The immediate subject of this sketch started out for himself when he was eighteen years of age, having a capital of five hundred dollars. He took up the life of the peddler and sold goods in various portions of the country passing through Chicago, on December 19, 1847, when the main thing that he could see was mud. He went on to Richland county, Wisconsin, and there turned his attention to the carpenter trade, which he followed in that section until 1857. On January 1st of that year he took the cars to St. Louis and from there went to Weston, Missouri, by steamboat, and thence by team with wife and two children to Seneca, Nemaha county, Kansas. He helped to lay out the present town of Seneca and remained there until 1866, then sold out and went to Neosha county in the same state and took up land. There he farmed and worked at his until 1882, and then sold his farm and bought an implement store at Osage Mission in Kansas; the place now is called St. Paul. For four years he prosecuted this business, and then determined to visit the Pacific coast, and accordingly sold out and came to Union county and bought his present home in the town of Union. Here he has wrought at the carpenter trade since and is one of the most esteemed of our citizens, having a reputation unsullied and a character that commands respect.

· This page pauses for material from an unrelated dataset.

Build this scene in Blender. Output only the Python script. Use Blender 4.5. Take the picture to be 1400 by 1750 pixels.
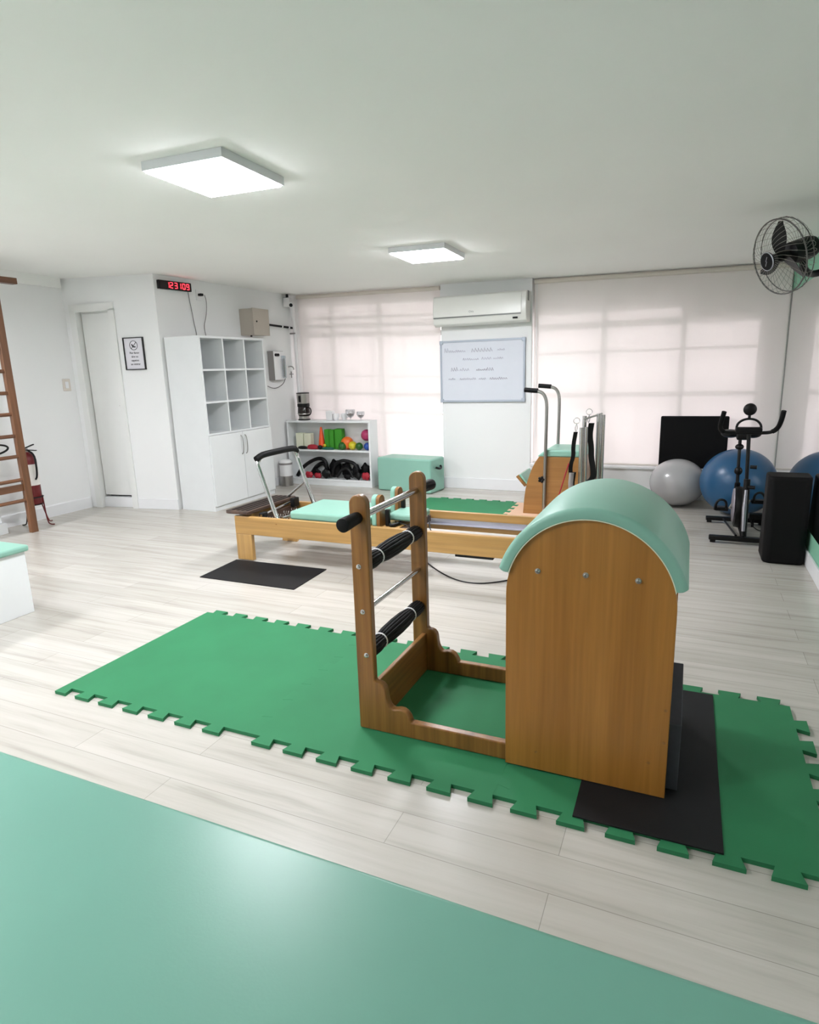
import bpy, math, random
from mathutils import Matrix, Vector
random.seed(7)
PI = math.pi
for o in list(bpy.data.objects): bpy.data.objects.remove(o, do_unlink=True)
scn = bpy.context.scene
COL = scn.collection

# ------------------------------------------------------------------ camera
YAW, PIT, ROL, FPX = -0.422791837, 0.223509496, -0.0307457695, 1065.6
CAM_H = 1.41
fw = Vector((math.sin(YAW)*math.cos(PIT), math.cos(YAW)*math.cos(PIT), -math.sin(PIT)))
r0 = Vector((math.cos(YAW), -math.sin(YAW), 0)); u0 = r0.cross(fw)
cr, sr = math.cos(ROL), math.sin(ROL)
rr = cr*r0 + sr*u0; uu = -sr*r0 + cr*u0
cd = bpy.data.cameras.new('camera'); cam = bpy.data.objects.new('camera', cd); COL.objects.link(cam)
cam.matrix_world = Matrix(((rr.x, uu.x, -fw.x, 0), (rr.y, uu.y, -fw.y, 0), (rr.z, uu.z, -fw.z, CAM_H), (0, 0, 0, 1)))
cd.sensor_fit = 'HORIZONTAL'; cd.sensor_width = 36.0; cd.lens = FPX/1400*36; cd.clip_start = 0.02; cd.clip_end = 200
scn.camera = cam

# ------------------------------------------------------------------ world, exposure, lamp power
scn.view_settings.view_transform = 'Standard'; scn.view_settings.look = 'None'
scn.view_settings.gamma = 1.0; scn.view_settings.use_curve_mapping = False
scn.view_settings.exposure = 1.97
SKY = 1.75
LAMP = 21.0
w = bpy.data.worlds.new('daylight'); scn.world = w; w.use_nodes = True
bgn = w.node_tree.nodes['Background']
bgn.inputs[0].default_value = (1.0, 0.91, 0.93, 1); bgn.inputs[1].default_value = SKY

def lin(c):
    return tuple(((v/255)/12.92 if v/255 <= 0.04045 else ((v/255+0.055)/1.055)**2.4) for v in c)

# ------------------------------------------------------------------ materials
def new_mat(name):
    m = bpy.data.materials.new(name); m.use_nodes = True
    return m, m.node_tree, m.node_tree.nodes['Principled BSDF']

def mat(name, rgb, rough=0.5, metal=0.0, var=0.06, scale=8.0, bump=0.0, bscale=60.0, coat=0.0, stretch=(1, 1, 1), trans=0.0, spec=0.5, sheen=0.0):
    m, nt, b = new_mat(name)
    c = lin(rgb)
    tc = nt.nodes.new('ShaderNodeTexCoord'); mp = nt.nodes.new('ShaderNodeMapping'); mp.inputs['Scale'].default_value = stretch
    nt.links.new(tc.outputs['Object'], mp.inputs[0])
    n = nt.nodes.new('ShaderNodeTexNoise'); n.inputs['Scale'].default_value = scale; n.inputs['Detail'].default_value = 4
    nt.links.new(mp.outputs[0], n.inputs['Vector'])
    rp = nt.nodes.new('ShaderNodeValToRGB')
    rp.color_ramp.elements[0].position = 0.3; rp.color_ramp.elements[1].position = 0.7
    rp.color_ramp.elements[0].color = tuple(v*(1-var) for v in c)+(1,)
    rp.color_ramp.elements[1].color = tuple(min(1, v*(1+var)) for v in c)+(1,)
    nt.links.new(n.outputs[0], rp.inputs[0]); nt.links.new(rp.outputs[0], b.inputs['Base Color'])
    b.inputs['Roughness'].default_value = rough; b.inputs['Metallic'].default_value = metal
    b.inputs['Specular IOR Level'].default_value = spec
    b.inputs['Coat Weight'].default_value = coat; b.inputs['Coat Roughness'].default_value = 0.15
    b.inputs['Transmission Weight'].default_value = trans
    if bump:
        n2 = nt.nodes.new('ShaderNodeTexNoise'); n2.inputs['Scale'].default_value = bscale; n2.inputs['Detail'].default_value = 3
        nt.links.new(mp.outputs[0], n2.inputs['Vector'])
        bp = nt.nodes.new('ShaderNodeBump'); bp.inputs['Strength'].default_value = bump; bp.inputs['Distance'].default_value = 0.002
        nt.links.new(n2.outputs[0], bp.inputs['Height']); nt.links.new(bp.outputs[0], b.inputs['Normal'])
    return m

def wood(name, light, dark, axis, rough=0.38, grain=1.0, coat=0.15):
    m, nt, b = new_mat(name)
    tc = nt.nodes.new('ShaderNodeTexCoord'); mp = nt.nodes.new('ShaderNodeMapping')
    s = [26*grain]*3; s[axis] = 1.1*grain
    mp.inputs['Scale'].default_value = s
    nt.links.new(tc.outputs['Object'], mp.inputs[0])
    n = nt.nodes.new('ShaderNodeTexNoise'); n.inputs['Scale'].default_value = 1.0; n.inputs['Detail'].default_value = 6; n.inputs['Distortion'].default_value = 0.5
    nt.links.new(mp.outputs[0], n.inputs['Vector'])
    rp = nt.nodes.new('ShaderNodeValToRGB'); rp.color_ramp.elements[0].position = 0.33; rp.color_ramp.elements[1].position = 0.68
    rp.color_ramp.elements[0].color = lin(dark)+(1,); rp.color_ramp.elements[1].color = lin(light)+(1,)
    nt.links.new(n.outputs[0], rp.inputs[0])
    mp2 = nt.nodes.new('ShaderNodeMapping'); s2 = [120*grain]*3; s2[axis] = 4*grain; mp2.inputs['Scale'].default_value = s2
    nt.links.new(tc.outputs['Object'], mp2.inputs[0])
    n2 = nt.nodes.new('ShaderNodeTexNoise'); n2.inputs['Scale'].default_value = 1.0; n2.inputs['Detail'].default_value = 3
    nt.links.new(mp2.outputs[0], n2.inputs['Vector'])
    r2 = nt.nodes.new('ShaderNodeMapRange'); r2.inputs[1].default_value = 0.3; r2.inputs[2].default_value = 0.7; r2.inputs[3].default_value = 0.88; r2.inputs[4].default_value = 1.06
    nt.links.new(n2.outputs[0], r2.inputs[0])
    mx = nt.nodes.new('ShaderNodeMix'); mx.data_type = 'RGBA'; mx.blend_type = 'MULTIPLY'; mx.inputs[0].default_value = 1
    nt.links.new(rp.outputs[0], mx.inputs[6]); nt.links.new(r2.outputs[0], mx.inputs[7])
    nt.links.new(mx.outputs[2], b.inputs['Base Color'])
    b.inputs['Roughness'].default_value = rough; b.inputs['Coat Weight'].default_value = coat; b.inputs['Coat Roughness'].default_value = 0.25
    return m

def floor_mat():
    m, nt, b = new_mat('pale vinyl plank')
    tc = nt.nodes.new('ShaderNodeTexCoord')
    mp = nt.nodes.new('ShaderNodeMapping'); mp.inputs['Location'].default_value = (0.27, 0.02, 0)
    nt.links.new(tc.outputs['Object'], mp.inputs[0])
    br = nt.nodes.new('ShaderNodeTexBrick'); br.offset = 0.37; br.squash = 1.0
    br.inputs['Scale'].default_value = 1.0; br.inputs['Brick Width'].default_value = 1.36; br.inputs['Row Height'].default_value = 0.147
    br.inputs['Mortar Size'].default_value = 0.0012; br.inputs['Mortar Smooth'].default_value = 0.3; br.inputs['Bias'].default_value = 0.0
    br.inputs['Color1'].default_value = lin((197, 193, 185))+(1,); br.inputs['Color2'].default_value = lin((187, 183, 174))+(1,)
    br.inputs['Mortar'].default_value = lin((154, 150, 142))+(1,)
    nt.links.new(mp.outputs[0], br.inputs[0])
    mp2 = nt.nodes.new('ShaderNodeMapping'); mp2.inputs['Scale'].default_value = (0.75, 13, 1)
    nt.links.new(tc.outputs['Object'], mp2.inputs[0])
    # each row of planks gets its own stretch of grain
    n = nt.nodes.new('ShaderNodeTexNoise'); n.inputs['Scale'].default_value = 1.6; n.inputs['Detail'].default_value = 7; n.inputs['Roughness'].default_value = 0.6; n.inputs['Distortion'].default_value = 0.35
    nt.links.new(mp2.outputs[0], n.inputs['Vector'])
    rp = nt.nodes.new('ShaderNodeValToRGB')
    rp.color_ramp.elements[0].position = 0.28; rp.color_ramp.elements[0].color = (0.66, 0.65, 0.62, 1)
    rp.color_ramp.elements[1].position = 0.62; rp.color_ramp.elements[1].color = (1, 1, 1, 1)
    e = rp.color_ramp.elements.new(0.45); e.color = (0.90, 0.893, 0.875, 1)
    nt.links.new(n.outputs[0], rp.inputs[0])
    mx = nt.nodes.new('ShaderNodeMix'); mx.data_type = 'RGBA'; mx.blend_type = 'MULTIPLY'; mx.inputs[0].default_value = 0.75
    nt.links.new(br.outputs[0], mx.inputs[6]); nt.links.new(rp.outputs[0], mx.inputs[7])
    nt.links.new(mx.outputs[2], b.inputs['Base Color'])
    b.inputs['Roughness'].default_value = 0.27; b.inputs['Specular IOR Level'].default_value = 0.5
    bp = nt.nodes.new('ShaderNodeBump'); bp.inputs['Strength'].default_value = 0.12; bp.inputs['Distance'].default_value = 0.002
    nt.links.new(n.outputs[0], bp.inputs['Height']); nt.links.new(bp.outputs[0], b.inputs['Normal'])
    return m

def emit(name, rgb, s):
    m = bpy.data.materials.new(name); m.use_nodes = True; nt = m.node_tree
    nt.nodes.remove(nt.nodes['Principled BSDF']); e = nt.nodes.new('ShaderNodeEmission')
    e.inputs[0].default_value = lin(rgb)+(1,); e.inputs[1].default_value = s
    nt.links.new(e.outputs[0], nt.nodes['Material Output'].inputs[0]); return m

def blind_mat():
    m = bpy.data.materials.new('sheer blind fabric'); m.use_nodes = True; nt = m.node_tree
    nt.nodes.remove(nt.nodes['Principled BSDF'])
    d = nt.nodes.new('ShaderNodeBsdfDiffuse'); t = nt.nodes.new('ShaderNodeBsdfTranslucent'); tr = nt.nodes.new('ShaderNodeBsdfTransparent')
    tc = nt.nodes.new('ShaderNodeTexCoord'); wv = nt.nodes.new('ShaderNodeTexNoise'); wv.inputs['Scale'].default_value = 300
    nt.links.new(tc.outputs['Object'], wv.inputs['Vector'])
    rp = nt.nodes.new('ShaderNodeValToRGB'); rp.color_ramp.elements[0].color = lin((238, 231, 227))+(1,); rp.color_ramp.elements[1].color = lin((244, 238, 235))+(1,)
    nt.links.new(wv.outputs[0], rp.inputs[0])
    nt.links.new(rp.outputs[0], d.inputs[0]); t.inputs[0].default_value = lin((248, 241, 240))+(1,)
    tr.inputs[0].default_value = lin((250, 238, 240))+(1,)
    m1 = nt.nodes.new('ShaderNodeMixShader'); m1.inputs[0].default_value = 0.085
    nt.links.new(d.outputs[0], m1.inputs[1]); nt.links.new(t.outputs[0], m1.inputs[2])
    m2 = nt.nodes.new('ShaderNodeMixShader'); m2.inputs[0].default_value = 0.022
    nt.links.new(m1.outputs[0], m2.inputs[1]); nt.links.new(tr.outputs[0], m2.inputs[2])
    nt.links.new(m2.outputs[0], nt.nodes['Material Output'].inputs[0]); return m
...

In political matters, Mr. Coffinberry has held a very prominent part, especially in the state of Kansas. In 1859, the last year that Kansas was a territory, Mr. Coffinberry was elected to the legislature on the Republican ticket. Two years after the admission of Kansas as a state, in 1861, he was again elected to the state legislature from Nemaha county, and in addition to this he held every office that was in the gift of the people of his county except that of sheriff. For four years also he was chairman of the board of county commissioners. When the war broke out Mr. Coffinberry raised two companies of soldiers, one of seventy-two men that was merged in the Seventh Kansas Cavalry, and the other of eighty men that belonged to the Tenth Kansas Infantry. Mr. Coffinberry was a warm advocate of prohibition, and in 1873 in company with two others went to Topeka and succeeded in getting the prohibition bill passed, the same text as is now in vogue in that state.
Mr. Coffinberry was married to Miss Elizabeth, daughter of Sylvester and Anna Morgan, farmers in Richland county, Wisconsin, on September 4, 1848, and they have become the parents of the following children; Edgar E. Florence, Alice, Milton M. and Emma E., all married and living in Kansas; Ermina R., at home. Mr. Coffinberry is one of the wide-awake and progressive men of the county, well informed on the questions of the day and a recipient of the esteem and confidence of his fellows.